- [WORK INSTRUCTIONS]:
Give the material again in full, matching it exactly.

*** DATA SECTION

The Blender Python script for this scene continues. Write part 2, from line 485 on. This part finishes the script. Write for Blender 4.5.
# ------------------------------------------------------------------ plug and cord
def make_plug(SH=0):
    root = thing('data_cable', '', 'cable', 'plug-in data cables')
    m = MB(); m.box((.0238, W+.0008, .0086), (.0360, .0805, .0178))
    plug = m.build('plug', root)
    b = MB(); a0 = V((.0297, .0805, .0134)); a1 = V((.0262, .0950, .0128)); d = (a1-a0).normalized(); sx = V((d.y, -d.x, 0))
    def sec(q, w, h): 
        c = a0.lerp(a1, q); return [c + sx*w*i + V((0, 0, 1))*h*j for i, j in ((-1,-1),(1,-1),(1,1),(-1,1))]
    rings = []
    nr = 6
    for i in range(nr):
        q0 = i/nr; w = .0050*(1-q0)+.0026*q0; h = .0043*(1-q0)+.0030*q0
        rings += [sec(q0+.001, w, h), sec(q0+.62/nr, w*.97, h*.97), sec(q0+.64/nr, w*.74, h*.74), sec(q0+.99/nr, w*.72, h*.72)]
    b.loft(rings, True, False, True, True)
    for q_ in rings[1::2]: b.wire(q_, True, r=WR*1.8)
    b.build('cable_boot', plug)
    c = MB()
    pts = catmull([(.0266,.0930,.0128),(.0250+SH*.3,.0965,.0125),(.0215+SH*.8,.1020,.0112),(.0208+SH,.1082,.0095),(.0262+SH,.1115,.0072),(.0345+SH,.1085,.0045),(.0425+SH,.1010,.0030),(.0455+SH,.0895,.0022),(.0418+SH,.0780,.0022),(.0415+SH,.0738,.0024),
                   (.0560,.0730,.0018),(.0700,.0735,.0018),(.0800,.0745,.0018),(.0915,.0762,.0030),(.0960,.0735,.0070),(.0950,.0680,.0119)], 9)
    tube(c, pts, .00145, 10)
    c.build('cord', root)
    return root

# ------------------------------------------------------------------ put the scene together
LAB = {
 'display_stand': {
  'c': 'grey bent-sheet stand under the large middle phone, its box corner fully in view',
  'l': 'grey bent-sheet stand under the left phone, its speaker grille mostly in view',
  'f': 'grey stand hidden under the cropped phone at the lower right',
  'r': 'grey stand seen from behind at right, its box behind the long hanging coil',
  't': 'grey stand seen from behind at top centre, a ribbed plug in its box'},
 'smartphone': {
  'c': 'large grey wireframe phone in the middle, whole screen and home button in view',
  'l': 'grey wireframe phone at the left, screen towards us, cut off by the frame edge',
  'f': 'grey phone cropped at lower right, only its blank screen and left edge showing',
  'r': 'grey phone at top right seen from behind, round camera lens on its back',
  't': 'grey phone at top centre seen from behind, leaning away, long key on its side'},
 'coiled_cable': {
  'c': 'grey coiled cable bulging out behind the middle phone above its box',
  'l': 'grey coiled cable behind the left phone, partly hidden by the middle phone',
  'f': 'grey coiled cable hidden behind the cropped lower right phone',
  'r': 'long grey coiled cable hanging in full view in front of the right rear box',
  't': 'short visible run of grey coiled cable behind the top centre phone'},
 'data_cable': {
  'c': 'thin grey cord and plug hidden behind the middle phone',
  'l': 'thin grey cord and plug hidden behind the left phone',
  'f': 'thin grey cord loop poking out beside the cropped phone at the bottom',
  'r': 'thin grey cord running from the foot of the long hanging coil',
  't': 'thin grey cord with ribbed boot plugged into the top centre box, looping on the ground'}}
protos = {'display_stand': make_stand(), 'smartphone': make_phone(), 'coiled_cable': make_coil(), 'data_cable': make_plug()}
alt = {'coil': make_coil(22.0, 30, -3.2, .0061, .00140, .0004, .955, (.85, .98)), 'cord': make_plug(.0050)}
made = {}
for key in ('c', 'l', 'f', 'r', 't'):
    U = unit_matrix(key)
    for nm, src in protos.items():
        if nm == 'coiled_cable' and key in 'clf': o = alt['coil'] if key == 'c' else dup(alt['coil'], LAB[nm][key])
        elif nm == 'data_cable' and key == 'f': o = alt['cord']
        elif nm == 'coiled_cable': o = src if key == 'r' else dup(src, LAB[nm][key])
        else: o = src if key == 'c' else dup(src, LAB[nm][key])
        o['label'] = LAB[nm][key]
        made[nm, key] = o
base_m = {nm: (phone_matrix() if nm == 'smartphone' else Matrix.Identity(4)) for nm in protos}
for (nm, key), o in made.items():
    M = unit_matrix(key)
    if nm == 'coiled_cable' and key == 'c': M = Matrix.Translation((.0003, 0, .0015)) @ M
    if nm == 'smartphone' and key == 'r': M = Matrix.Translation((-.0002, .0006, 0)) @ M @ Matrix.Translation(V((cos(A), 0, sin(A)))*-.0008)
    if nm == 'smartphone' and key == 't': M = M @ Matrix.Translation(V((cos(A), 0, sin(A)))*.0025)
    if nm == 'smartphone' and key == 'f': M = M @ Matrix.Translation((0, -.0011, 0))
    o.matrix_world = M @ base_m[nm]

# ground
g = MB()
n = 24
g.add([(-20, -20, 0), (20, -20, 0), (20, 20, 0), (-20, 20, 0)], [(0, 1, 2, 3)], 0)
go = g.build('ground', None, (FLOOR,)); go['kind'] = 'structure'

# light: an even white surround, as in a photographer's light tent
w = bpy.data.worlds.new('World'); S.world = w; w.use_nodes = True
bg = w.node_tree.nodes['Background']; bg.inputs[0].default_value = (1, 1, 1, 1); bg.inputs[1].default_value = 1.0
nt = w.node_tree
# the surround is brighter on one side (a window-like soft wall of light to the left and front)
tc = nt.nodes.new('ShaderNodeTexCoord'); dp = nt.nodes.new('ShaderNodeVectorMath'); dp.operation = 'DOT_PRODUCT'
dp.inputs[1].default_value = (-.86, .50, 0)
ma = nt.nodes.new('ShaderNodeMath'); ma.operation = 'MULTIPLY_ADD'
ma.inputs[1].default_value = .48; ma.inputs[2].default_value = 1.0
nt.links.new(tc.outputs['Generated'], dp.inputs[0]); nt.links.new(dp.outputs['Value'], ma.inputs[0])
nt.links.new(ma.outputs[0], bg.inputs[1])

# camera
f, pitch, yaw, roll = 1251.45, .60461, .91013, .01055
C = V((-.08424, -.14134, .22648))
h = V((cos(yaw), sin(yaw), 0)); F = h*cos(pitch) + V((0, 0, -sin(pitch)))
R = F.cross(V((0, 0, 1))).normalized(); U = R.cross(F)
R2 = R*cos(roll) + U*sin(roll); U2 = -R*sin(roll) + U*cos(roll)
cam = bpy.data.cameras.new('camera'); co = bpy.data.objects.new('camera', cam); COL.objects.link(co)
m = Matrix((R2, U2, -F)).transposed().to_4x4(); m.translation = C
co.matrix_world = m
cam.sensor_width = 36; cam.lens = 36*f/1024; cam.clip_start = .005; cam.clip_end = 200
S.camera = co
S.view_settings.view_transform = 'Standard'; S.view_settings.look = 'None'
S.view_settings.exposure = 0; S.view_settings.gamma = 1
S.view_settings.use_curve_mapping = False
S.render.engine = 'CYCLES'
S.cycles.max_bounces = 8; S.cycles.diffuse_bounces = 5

******

- [REPLY]:
The Blender Python script for this scene continues. Write part 2, from line 485 on. This part finishes the script. Write for Blender 4.5.
# ------------------------------------------------------------------ plug and cord
def make_plug(SH=0):
    root = thing('data_cable', '', 'cable', 'plug-in data cables')
    m = MB(); m.box((.0238, W+.0008, .0086), (.0360, .0805, .0178))
    plug = m.build('plug', root)
    b = MB(); a0 = V((.0297, .0805, .0134)); a1 = V((.0262, .0950, .0128)); d = (a1-a0).normalized(); sx = V((d.y, -d.x, 0))
    def sec(q, w, h): 
        c = a0.lerp(a1, q); return [c + sx*w*i + V((0, 0, 1))*h*j for i, j in ((-1,-1),(1,-1),(1,1),(-1,1))]
    rings = []
    nr = 6
    for i in range(nr):
        q0 = i/nr; w = .0050*(1-q0)+.0026*q0; h = .0043*(1-q0)+.0030*q0
        rings += [sec(q0+.001, w, h), sec(q0+.62/nr, w*.97, h*.97), sec(q0+.64/nr, w*.74, h*.74), sec(q0+.99/nr, w*.72, h*.72)]
    b.loft(rings, True, False, True, True)
    for q_ in rings[1::2]: b.wire(q_, True, r=WR*1.8)
    b.build('cable_boot', plug)
    c = MB()
    pts = catmull([(.0266,.0930,.0128),(.0250+SH*.3,.0965,.0125),(.0215+SH*.8,.1020,.0112),(.0208+SH,.1082,.0095),(.0262+SH,.1115,.0072),(.0345+SH,.1085,.0045),(.0425+SH,.1010,.0030),(.0455+SH,.0895,.0022),(.0418+SH,.0780,.0022),(.0415+SH,.0738,.0024),
                   (.0560,.0730,.0018),(.0700,.0735,.0018),(.0800,.0745,.0018),(.0915,.0762,.0030),(.0960,.0735,.0070),(.0950,.0680,.0119)], 9)
    tube(c, pts, .00145, 10)
    c.build('cord', root)
    return root

# ------------------------------------------------------------------ put the scene together
LAB = {
 'display_stand': {
  'c': 'grey bent-sheet stand under the large middle phone, its box corner fully in view',
  'l': 'grey bent-sheet stand under the left phone, its speaker grille mostly in view',
  'f': 'grey stand hidden under the cropped phone at the lower right',
  'r': 'grey stand seen from behind at right, its box behind the long hanging coil',
  't': 'grey stand seen from behind at top centre, a ribbed plug in its box'},
 'smartphone': {
  'c': 'large grey wireframe phone in the middle, whole screen and home button in view',
  'l': 'grey wireframe phone at the left, screen towards us, cut off by the frame edge',
  'f': 'grey phone cropped at lower right, only its blank screen and left edge showing',
  'r': 'grey phone at top right seen from behind, round camera lens on its back',
  't': 'grey phone at top centre seen from behind, leaning away, long key on its side'},
 'coiled_cable': {
  'c': 'grey coiled cable bulging out behind the middle phone above its box',
  'l': 'grey coiled cable behind the left phone, partly hidden by the middle phone',
  'f': 'grey coiled cable hidden behind the cropped lower right phone',
  'r': 'long grey coiled cable hanging in full view in front of the right rear box',
  't': 'short visible run of grey coiled cable behind the top centre phone'},
 'data_cable': {
  'c': 'thin grey cord and plug hidden behind the middle phone',
  'l': 'thin grey cord and plug hidden behind the left phone',
  'f': 'thin grey cord loop poking out beside the cropped phone at the bottom',
  'r': 'thin grey cord running from the foot of the long hanging coil',
  't': 'thin grey cord with ribbed boot plugged into the top centre box, looping on the ground'}}
protos = {'display_stand': make_stand(), 'smartphone': make_phone(), 'coiled_cable': make_coil(), 'data_cable': make_plug()}
alt = {'coil': make_coil(22.0, 30, -3.2, .0061, .00140, .0004, .955, (.85, .98)), 'cord': make_plug(.0050)}
made = {}
for key in ('c', 'l', 'f', 'r', 't'):
    U = unit_matrix(key)
    for nm, src in protos.items():
        if nm == 'coiled_cable' and key in 'clf': o = alt['coil'] if key == 'c' else dup(alt['coil'], LAB[nm][key])
        elif nm == 'data_cable' and key == 'f': o = alt['cord']
        elif nm == 'coiled_cable': o = src if key == 'r' else dup(src, LAB[nm][key])
        else: o = src if key == 'c' else dup(src, LAB[nm][key])
        o['label'] = LAB[nm][key]
        made[nm, key] = o
base_m = {nm: (phone_matrix() if nm == 'smartphone' else Matrix.Identity(4)) for nm in protos}
for (nm, key), o in made.items():
    M = unit_matrix(key)
    if nm == 'coiled_cable' and key == 'c': M = Matrix.Translation((.0003, 0, .0015)) @ M
    if nm == 'smartphone' and key == 'r': M = Matrix.Translation((-.0002, .0006, 0)) @ M @ Matrix.Translation(V((cos(A), 0, sin(A)))*-.0008)
    if nm == 'smartphone' and key == 't': M = M @ Matrix.Translation(V((cos(A), 0, sin(A)))*.0025)
    if nm == 'smartphone' and key == 'f': M = M @ Matrix.Translation((0, -.0011, 0))
    o.matrix_world = M @ base_m[nm]

# ground
g = MB()
n = 24
g.add([(-20, -20, 0), (20, -20, 0), (20, 20, 0), (-20, 20, 0)], [(0, 1, 2, 3)], 0)
go = g.build('ground', None, (FLOOR,)); go['kind'] = 'structure'

# light: an even white surround, as in a photographer's light tent
w = bpy.data.worlds.new('World'); S.world = w; w.use_nodes = True
bg = w.node_tree.nodes['Background']; bg.inputs[0].default_value = (1, 1, 1, 1); bg.inputs[1].default_value = 1.0
nt = w.node_tree
# the surround is brighter on one side (a window-like soft wall of light to the left and front)
tc = nt.nodes.new('ShaderNodeTexCoord'); dp = nt.nodes.new('ShaderNodeVectorMath'); dp.operation = 'DOT_PRODUCT'
dp.inputs[1].default_value = (-.86, .50, 0)
ma = nt.nodes.new('ShaderNodeMath'); ma.operation = 'MULTIPLY_ADD'
ma.inputs[1].default_value = .48; ma.inputs[2].default_value = 1.0
nt.links.new(tc.outputs['Generated'], dp.inputs[0]); nt.links.new(dp.outputs['Value'], ma.inputs[0])
nt.links.new(ma.outputs[0], bg.inputs[1])

# camera
f, pitch, yaw, roll = 1251.45, .60461, .91013, .01055
C = V((-.08424, -.14134, .22648))
h = V((cos(yaw), sin(yaw), 0)); F = h*cos(pitch) + V((0, 0, -sin(pitch)))
R = F.cross(V((0, 0, 1))).normalized(); U = R.cross(F)
R2 = R*cos(roll) + U*sin(roll); U2 = -R*sin(roll) + U*cos(roll)
cam = bpy.data.cameras.new('camera'); co = bpy.data.objects.new('camera', cam); COL.objects.link(co)
m = Matrix((R2, U2, -F)).transposed().to_4x4(); m.translation = C
co.matrix_world = m
cam.sensor_width = 36; cam.lens = 36*f/1024; cam.clip_start = .005; cam.clip_end = 200
S.camera = co
S.view_settings.view_transform = 'Standard'; S.view_settings.look = 'None'
S.view_settings.exposure = 0; S.view_settings.gamma = 1
S.view_settings.use_curve_mapping = False
S.render.engine = 'CYCLES'
S.cycles.max_bounces = 8; S.cycles.diffuse_bounces = 5